● The request
Reproduce each line of the material precisely.

● Source material

-- Start --

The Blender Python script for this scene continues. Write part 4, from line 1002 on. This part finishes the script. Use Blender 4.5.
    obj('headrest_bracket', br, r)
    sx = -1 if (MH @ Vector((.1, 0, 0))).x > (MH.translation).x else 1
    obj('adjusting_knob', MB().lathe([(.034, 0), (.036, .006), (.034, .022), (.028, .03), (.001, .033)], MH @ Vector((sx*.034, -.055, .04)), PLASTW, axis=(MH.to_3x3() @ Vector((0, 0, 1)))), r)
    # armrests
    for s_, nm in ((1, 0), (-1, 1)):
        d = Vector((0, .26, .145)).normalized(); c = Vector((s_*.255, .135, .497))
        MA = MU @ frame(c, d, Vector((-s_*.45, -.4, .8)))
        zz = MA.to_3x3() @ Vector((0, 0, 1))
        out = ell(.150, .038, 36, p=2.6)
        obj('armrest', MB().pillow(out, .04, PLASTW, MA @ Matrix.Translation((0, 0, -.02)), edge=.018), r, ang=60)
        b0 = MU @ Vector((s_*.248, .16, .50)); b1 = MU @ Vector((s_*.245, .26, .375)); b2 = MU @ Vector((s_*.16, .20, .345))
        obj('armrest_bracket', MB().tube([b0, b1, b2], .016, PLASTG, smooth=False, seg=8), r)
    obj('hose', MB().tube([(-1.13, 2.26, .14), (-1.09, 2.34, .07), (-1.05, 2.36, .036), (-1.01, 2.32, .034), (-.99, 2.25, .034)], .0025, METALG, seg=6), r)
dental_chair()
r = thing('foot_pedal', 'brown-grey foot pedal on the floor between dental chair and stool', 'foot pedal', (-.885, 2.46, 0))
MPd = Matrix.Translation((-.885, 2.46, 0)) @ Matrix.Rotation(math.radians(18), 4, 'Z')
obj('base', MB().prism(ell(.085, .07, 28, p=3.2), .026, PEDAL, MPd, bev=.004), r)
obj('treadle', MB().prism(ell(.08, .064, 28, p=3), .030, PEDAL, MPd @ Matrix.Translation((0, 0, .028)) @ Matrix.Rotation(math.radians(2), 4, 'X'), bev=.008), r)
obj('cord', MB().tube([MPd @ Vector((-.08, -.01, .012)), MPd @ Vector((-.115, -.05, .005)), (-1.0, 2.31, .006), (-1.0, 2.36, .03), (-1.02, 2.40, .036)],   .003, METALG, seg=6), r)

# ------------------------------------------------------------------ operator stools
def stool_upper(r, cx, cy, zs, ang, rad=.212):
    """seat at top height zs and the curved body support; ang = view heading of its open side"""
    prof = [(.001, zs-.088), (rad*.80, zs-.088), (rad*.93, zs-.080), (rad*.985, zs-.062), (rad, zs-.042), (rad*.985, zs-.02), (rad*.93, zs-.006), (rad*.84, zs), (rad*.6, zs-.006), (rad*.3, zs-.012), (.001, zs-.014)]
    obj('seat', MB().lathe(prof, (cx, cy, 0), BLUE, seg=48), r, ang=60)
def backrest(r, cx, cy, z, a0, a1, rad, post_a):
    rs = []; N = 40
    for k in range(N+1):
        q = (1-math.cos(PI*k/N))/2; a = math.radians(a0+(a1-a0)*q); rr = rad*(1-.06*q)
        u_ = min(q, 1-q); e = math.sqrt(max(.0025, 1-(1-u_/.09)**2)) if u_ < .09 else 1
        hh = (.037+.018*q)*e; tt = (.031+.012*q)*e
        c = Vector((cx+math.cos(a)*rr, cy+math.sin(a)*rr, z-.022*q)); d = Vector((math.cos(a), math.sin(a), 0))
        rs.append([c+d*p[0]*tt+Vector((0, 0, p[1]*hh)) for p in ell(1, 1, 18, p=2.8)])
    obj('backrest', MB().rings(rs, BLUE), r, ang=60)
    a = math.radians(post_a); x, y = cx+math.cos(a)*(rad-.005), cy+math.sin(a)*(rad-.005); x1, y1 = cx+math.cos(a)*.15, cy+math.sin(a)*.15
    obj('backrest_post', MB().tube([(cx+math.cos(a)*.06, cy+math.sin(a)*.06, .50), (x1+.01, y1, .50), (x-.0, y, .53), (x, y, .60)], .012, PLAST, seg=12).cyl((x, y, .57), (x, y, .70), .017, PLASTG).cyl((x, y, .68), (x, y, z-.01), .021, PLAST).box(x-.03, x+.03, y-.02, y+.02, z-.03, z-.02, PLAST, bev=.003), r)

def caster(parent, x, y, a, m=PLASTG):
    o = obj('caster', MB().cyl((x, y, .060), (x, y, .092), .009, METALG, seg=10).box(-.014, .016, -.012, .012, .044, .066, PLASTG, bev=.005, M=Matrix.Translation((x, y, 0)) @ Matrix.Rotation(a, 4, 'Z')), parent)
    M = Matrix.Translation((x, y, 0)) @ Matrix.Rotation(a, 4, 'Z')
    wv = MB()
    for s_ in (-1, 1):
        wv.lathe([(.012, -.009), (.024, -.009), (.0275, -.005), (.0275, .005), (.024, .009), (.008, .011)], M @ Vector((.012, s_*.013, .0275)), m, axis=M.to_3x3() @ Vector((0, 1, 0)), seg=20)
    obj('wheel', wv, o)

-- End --

● Task response
The Blender Python script for this scene continues. Write part 4, from line 1002 on. This part finishes the script. Use Blender 4.5.
    obj('headrest_bracket', br, r)
    sx = -1 if (MH @ Vector((.1, 0, 0))).x > (MH.translation).x else 1
    obj('adjusting_knob', MB().lathe([(.034, 0), (.036, .006), (.034, .022), (.028, .03), (.001, .033)], MH @ Vector((sx*.034, -.055, .04)), PLASTW, axis=(MH.to_3x3() @ Vector((0, 0, 1)))), r)
    # armrests
    for s_, nm in ((1, 0), (-1, 1)):
        d = Vector((0, .26, .145)).normalized(); c = Vector((s_*.255, .135, .497))
        MA = MU @ frame(c, d, Vector((-s_*.45, -.4, .8)))
        zz = MA.to_3x3() @ Vector((0, 0, 1))
        out = ell(.150, .038, 36, p=2.6)
        obj('armrest', MB().pillow(out, .04, PLASTW, MA @ Matrix.Translation((0, 0, -.02)), edge=.018), r, ang=60)
        b0 = MU @ Vector((s_*.248, .16, .50)); b1 = MU @ Vector((s_*.245, .26, .375)); b2 = MU @ Vector((s_*.16, .20, .345))
        obj('armrest_bracket', MB().tube([b0, b1, b2], .016, PLASTG, smooth=False, seg=8), r)
    obj('hose', MB().tube([(-1.13, 2.26, .14), (-1.09, 2.34, .07), (-1.05, 2.36, .036), (-1.01, 2.32, .034), (-.99, 2.25, .034)], .0025, METALG, seg=6), r)
dental_chair()
r = thing('foot_pedal', 'brown-grey foot pedal on the floor between dental chair and stool', 'foot pedal', (-.885, 2.46, 0))
MPd = Matrix.Translation((-.885, 2.46, 0)) @ Matrix.Rotation(math.radians(18), 4, 'Z')
obj('base', MB().prism(ell(.085, .07, 28, p=3.2), .026, PEDAL, MPd, bev=.004), r)
obj('treadle', MB().prism(ell(.08, .064, 28, p=3), .030, PEDAL, MPd @ Matrix.Translation((0, 0, .028)) @ Matrix.Rotation(math.radians(2), 4, 'X'), bev=.008), r)
obj('cord', MB().tube([MPd @ Vector((-.08, -.01, .012)), MPd @ Vector((-.115, -.05, .005)), (-1.0, 2.31, .006), (-1.0, 2.36, .03), (-1.02, 2.40, .036)],   .003, METALG, seg=6), r)

# ------------------------------------------------------------------ operator stools
def stool_upper(r, cx, cy, zs, ang, rad=.212):
    """seat at top height zs and the curved body support; ang = view heading of its open side"""
    prof = [(.001, zs-.088), (rad*.80, zs-.088), (rad*.93, zs-.080), (rad*.985, zs-.062), (rad, zs-.042), (rad*.985, zs-.02), (rad*.93, zs-.006), (rad*.84, zs), (rad*.6, zs-.006), (rad*.3, zs-.012), (.001, zs-.014)]
    obj('seat', MB().lathe(prof, (cx, cy, 0), BLUE, seg=48), r, ang=60)
def backrest(r, cx, cy, z, a0, a1, rad, post_a):
    rs = []; N = 40
    for k in range(N+1):
        q = (1-math.cos(PI*k/N))/2; a = math.radians(a0+(a1-a0)*q); rr = rad*(1-.06*q)
        u_ = min(q, 1-q); e = math.sqrt(max(.0025, 1-(1-u_/.09)**2)) if u_ < .09 else 1
        hh = (.037+.018*q)*e; tt = (.031+.012*q)*e
        c = Vector((cx+math.cos(a)*rr, cy+math.sin(a)*rr, z-.022*q)); d = Vector((math.cos(a), math.sin(a), 0))
        rs.append([c+d*p[0]*tt+Vector((0, 0, p[1]*hh)) for p in ell(1, 1, 18, p=2.8)])
    obj('backrest', MB().rings(rs, BLUE), r, ang=60)
    a = math.radians(post_a); x, y = cx+math.cos(a)*(rad-.005), cy+math.sin(a)*(rad-.005); x1, y1 = cx+math.cos(a)*.15, cy+math.sin(a)*.15
    obj('backrest_post', MB().tube([(cx+math.cos(a)*.06, cy+math.sin(a)*.06, .50), (x1+.01, y1, .50), (x-.0, y, .53), (x, y, .60)], .012, PLAST, seg=12).cyl((x, y, .57), (x, y, .70), .017, PLASTG).cyl((x, y, .68), (x, y, z-.01), .021, PLAST).box(x-.03, x+.03, y-.02, y+.02, z-.03, z-.02, PLAST, bev=.003), r)

def caster(parent, x, y, a, m=PLASTG):
    o = obj('caster', MB().cyl((x, y, .060), (x, y, .092), .009, METALG, seg=10).box(-.014, .016, -.012, .012, .044, .066, PLASTG, bev=.005, M=Matrix.Translation((x, y, 0)) @ Matrix.Rotation(a, 4, 'Z')), parent)
    M = Matrix.Translation((x, y, 0)) @ Matrix.Rotation(a, 4, 'Z')
    wv = MB()
    for s_ in (-1, 1):
        wv.lathe([(.012, -.009), (.024, -.009), (.0275, -.005), (.0275, .005), (.024, .009), (.008, .011)], M @ Vector((.012, s_*.013, .0275)), m, axis=M.to_3x3() @ Vector((0, 1, 0)), seg=20)
    obj('wheel', wv, o)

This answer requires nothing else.